Políticas públicas para além de um mandato O buraco, no entanto, é sempre mais embaixo. Conforme nota o urbanista João Sette Whitaker, existe uma certa “glorificação” equivocada do Plano Diretor como instrumento capaz de balancear os múltiplos desejos de uma cidade sem interferências da mudança de governos.
O exemplo do PDE de 2002 é emblemático nesse aspecto. Apesar de não considerar as bicicletas, o plano em vigor foi sucedido pela realização de Planos Regionais Estratégicos (PRE) em cada uma das subprefeituras e também previa a realização de um Plano de Circulação e Transportes.
Em 2004, os PREs resultaram na previsão de 367km de infraestrutura cicloviária na cidade, que deveriam estar prontos até 2012. Esta proposta contemplatava principalmente a utilização de rotas em avenidas de fundos de vale, criando uma rede estrutural na cidade.
Mesmo com força de lei, nenhum dos projetos previstos nos PREs saiu do papel e os administradores públicos responsáveis pela aplicação do Plano Diretor não foram punidos pela omissão. O Plano de Circulação e Transportes, previsto pelo PDE de 2002, foi redigido, mas sequer chegou a ser aprovado.
Um copo meio vazio A mobilidade por bicicletas não é, certamente, o componente mais importante do planejamento de uma cidade complexa e desigual como São Paulo. É fundamental tratar do transporte coletivo, da distribuição de habitações e oportunidades ao longo do território e da solução de outros problemas capazes, inclusive, de facilitar a mobilidade humana.

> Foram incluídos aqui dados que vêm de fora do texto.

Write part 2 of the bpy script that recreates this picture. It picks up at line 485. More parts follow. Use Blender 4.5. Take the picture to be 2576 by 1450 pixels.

A proposta atual transfere muitas definições importantes para o Plano de Mobilidade e para os planos de bairro, contemplando apenas a integração da bicicleta com o transporte coletivo.
Ou seja, o primeiro esforço necessário será garantir a inclusão da bicicleta nestes dois instrumentos. O segundo, e mais difícil, é conseguir transformar o que está previsto pela lei em realidade.
Se o Plano Diretor de 2002 e os PREs de 2004 tivessem sido cumpridos, teríamos uma boa rede cicloviária em diversas avenidas e a possibilidade de criação de redes complementares dentro dos bairros para a integração com o transporte coletivo. O PDE que será aprovado em 2014 prevê o inverso do que não foi feito e deixa de lado a rede estrutural.
O desafio continua o mesmo: promover o controle social sobre as políticas municipais, primeiro tentando corrigir alguns detalhes da atual proposta de Plano Diretor e, em seguida, garantindo que a mobilidade humana esteja melhor contemplada no Plano de Mobilidade e nos Planos Regionais.